Prácticas para ocupar el jardín de la Fundación Lázaro Galdiano, 2012

Fundación Lázaro Galdiano. Serrano, 122. Madrid. Hasta el 20 de mayo.



Cuando Bernardí Roig (1965) llegó a Madrid visitó a menudo este Museo de Lázaro Galdiano que por aquel entonces, era 1987, estaba desastrosa y penumbrosamente abierto. Pudo así conocer en estado puro esa suerte de Xanadú hispano que es el legado del financiero, editor, mecenas y, sobre todo, coleccionista hasta el ardor. De modo que cuando, unos veinticinco años después, en el momento álgido de su trayectoria y comienzo de su madurez creadora, José Jiménez llegó con la propuesta de esta exposición, para el artista mallorquín fue como conseguir las llaves de la cámara del tesoro. Un lugar que se articula con las claves esenciales de su trabajo de los últimos años como si hubiera sido pensado a propósito.



El contexto encaja como anillo al dedo con ese balanceo, sublime y romántico, trágico y barroco, con que su obra se mece entre el deseo incapaz y la muerte, entre lo carnal y excesivo y lo metafísico y elevado. Pues ¿qué otra cosa es el tesoro de un coleccionista sino deseo condensado, frenado y fracasado, transformado en esa Vanitas a la que atendieron los barrocos?

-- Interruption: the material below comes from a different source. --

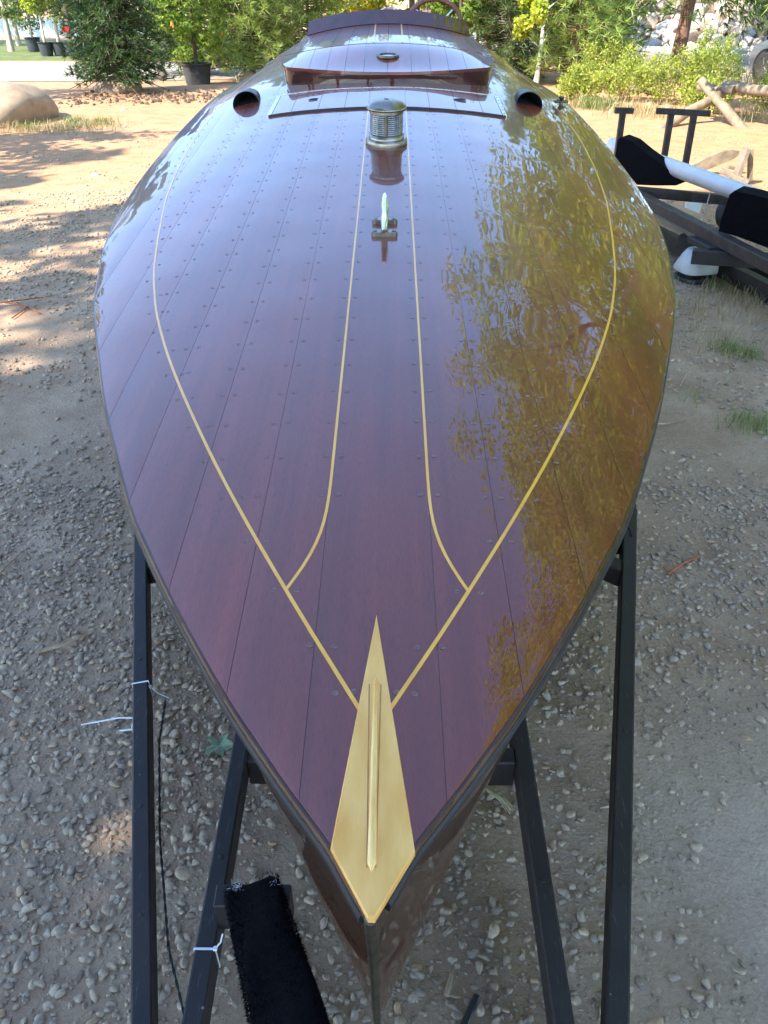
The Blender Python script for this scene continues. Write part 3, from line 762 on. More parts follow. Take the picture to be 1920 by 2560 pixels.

En sus recovecos, con tal sigilo que por momentos parecen más bien escondidas, Roig sitúa varias de esas características esculturas suyas de figuras humanas con algo de grotesco, blancas y unidas a una luz eléctrica y láctea de tubos fluorescentes o bombillas solitarias. Blandos fantasmas aparecidos en el palacio, suspiros de forma atraídos a y portadores de una luz ajena a la cálida iluminación de museo.

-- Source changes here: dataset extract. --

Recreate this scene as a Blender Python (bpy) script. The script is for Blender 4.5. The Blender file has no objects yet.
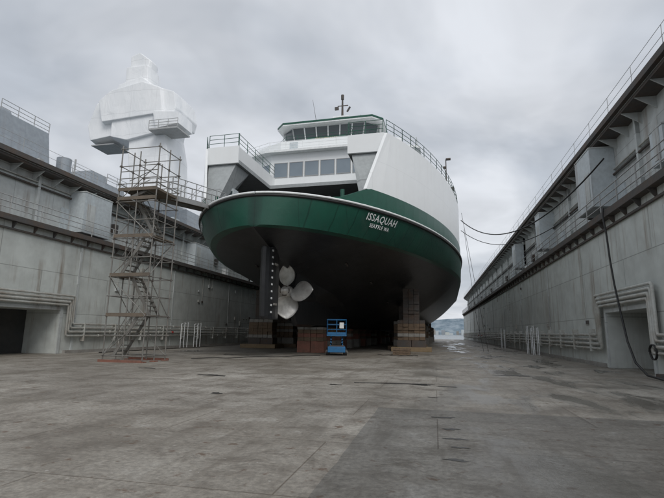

Luego, en un magnífico y lyncheano vídeo povera en b/n, acompañamos al artista caracterizado como un Tiresias actual (mitológico adivino de Tebas que, según algunas versiones, fuera cegado por Atenea tras sorprenderlo ésta mirando su desnudez), con esmoquin, ojos tapados y un foco de tremenda luz sobre la cabeza, mientras recorre las salas del museo, sin poder ver, extraviado por su deseo.



Abajo, junto a la sala de alhajas, dentro de una vitrina característica del museo, una serie de figuritas bañadas en plata trascienden lo kitsch y reconstruyen la escena de los perros de Acteón persiguiéndolo tras haber sido convertido éste en ciervo por Diana, castigo a su deseo carnal de fatal resultado para el mirón, cazador cazado. Preside un grabado en metacrilato que muestra el motivo de Diana siendo tomada por Acteón ya con cabeza de venado.

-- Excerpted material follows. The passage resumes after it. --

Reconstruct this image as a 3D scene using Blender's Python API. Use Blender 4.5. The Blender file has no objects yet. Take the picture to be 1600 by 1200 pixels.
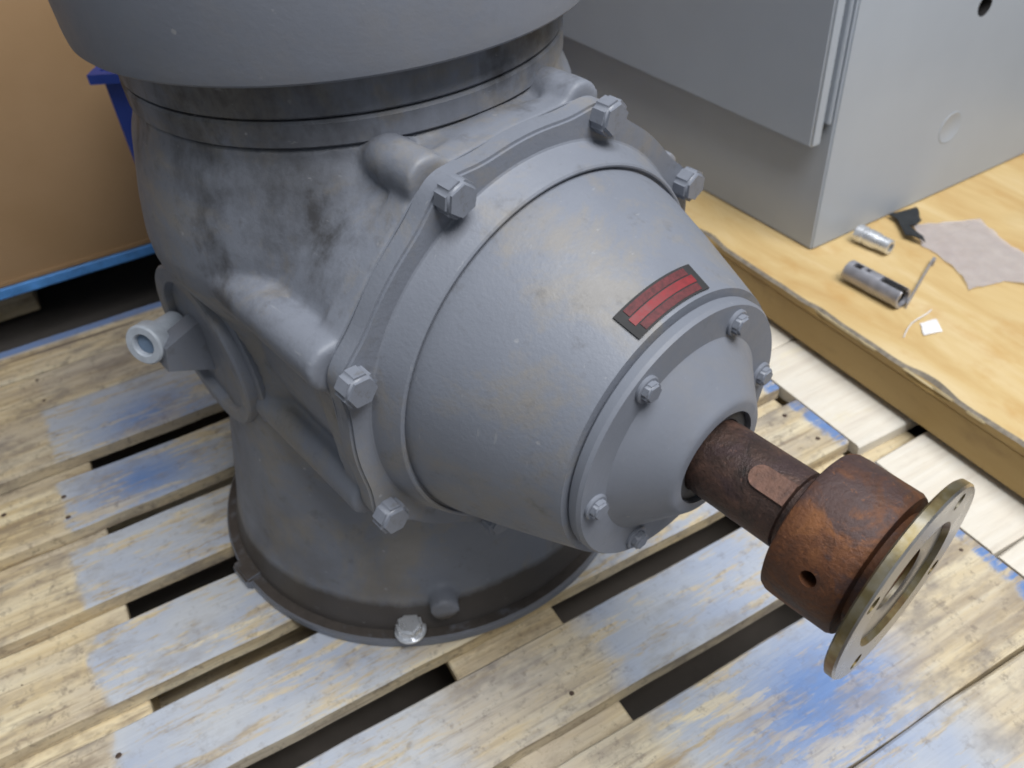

Entre medias, en la única sala donde lo temporal borra lo antiguo, el despacho del coleccionista es ocupado por diversas piezas que pueden considerarse un resumen de las líneas de trabajo de Roig. Incluido su apoderamiento y desvío de obras de arte creadas por otros, ejercicio de poseer hasta reducir a polvo las aspiraciones artísticas anteriores para forjar algo nuevo.



Tal encaje de categorías hace de esta rara antológica posiblemente la muestra más importante de Bernardí Roig. Porque sale triunfante de esa grave colisión con todas las búsquedas emprendidas por su trabajo hasta la fecha y lo hace mediante un compendio mesurado con que, no obstante logra intervenir un escenario dado que representa muchas de sus obsesiones, motor declarado y tan preciso como meridiano de su labor. Así, la mayor transformación aquí es la de la cámara del tesoro literal en metafórica, escenario de la representación del deseo latente y anhelante. En su medio, las piezas de Roig aparecen como polillas de voluntad apresada por la luz intensa, halo eléctrico que intenta disolver las sombras y las potencia, que permite ver algo pero quema la mirada. Polillas cuyo deseo de vida, insatisfecho, acabará descomponiéndolas.